この生垣を鼈甲(べっこう)垣ともいいます」
領民からは、そのお姿を見ると「ありがたさに目眩がする」と言われていたそうです。
また、茂氏が参府するときには、人々が道中に溢れたといいます。
喜連川足利氏第10代煕氏の命で1844(弘化1)年防火と農業用水確保を目的に整備されました。
御用掘とは広く使われている用語かと思っていたら、固有名詞のような用語です。
説明板:
「御用掘
喜連川藩十代藩主喜連川熙氏(ひろうじ)は領民思いの名君として知られ、
藩の財政建て直しや領民の暮らしや教育に熱心に取り組み、鍛冶ケ沢の開墾や
藩校「翰林館」などを開きました。
特に飢饉や大火から領民を守るため町中どこでも用水が使えるよう生活用水
の確保に気を配り、一八四ニ年(天保十三年)、町を挟む両河川(内川・荒川)
から町内に水を引き入れる用水堀を開削し生活用水、灌漑用水・防火用水とし
て利用したほか、数十町歩の新田を開拓するなど藩財政にも潤いをもたらしました。
「御用堀」には内川筋の西河原堰から取水し殿町・本町を貫流するものと、
荒川筋野辺山堰から取水し西町・下町を貫流するものそして横町・本町・日野
町を貫流するものとがあります。
この「御用堀」は通称「横町堀」と呼ばれ、町民の生活用水に使われており
ますが、平成二年度誇れるまちづくり事業で一部修景工事を施工し、鯉を放流
し、「やすらぎの散歩道」として整備したものです。
平成三年三月 さくら市 誇れるまちづくり委員会」
本堂を見上げると、立派な紋所が屋根から威光を放っています。
足利尊氏が後醍醐天皇から下賜された「桐紋」と、両端に足利家「二つ引両紋」です。
喜連川足利氏初代国朝(くにとも)と、その母(法名:レン光院)は、ここに葬られています。
脇の塔婆に、レン光院や国朝の文字が確認できます。
墓碑に刻まれている文字を確認していくと、レン光院と刻まれた墓碑がありました。
一番右の立派な墓碑だけ、文字が読めません。
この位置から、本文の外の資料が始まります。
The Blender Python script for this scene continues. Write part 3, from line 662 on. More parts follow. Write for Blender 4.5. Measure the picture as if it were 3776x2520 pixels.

国朝公の墓碑か?
住職さんに尋ねると、「一番右が国朝の墓碑だろう」とのことでした。
「だろう」というのは、墓碑に刻まれた文字が読めないのが、このひとつだけで、
国朝の墓碑は、これであろうと推測しているとのことです。
(参考)
喜連川藩祖は足利国朝ですが、江戸幕府開幕前に亡くなっています。
国朝の跡を継いだのが弟の頼氏で、喜連川を名字とし喜連川藩主となります。
国朝を歴代に挿入して数えるのと、頼氏から数えるのとがあります。
さくら市は、喜連川足利氏の表記で、国朝から数えています。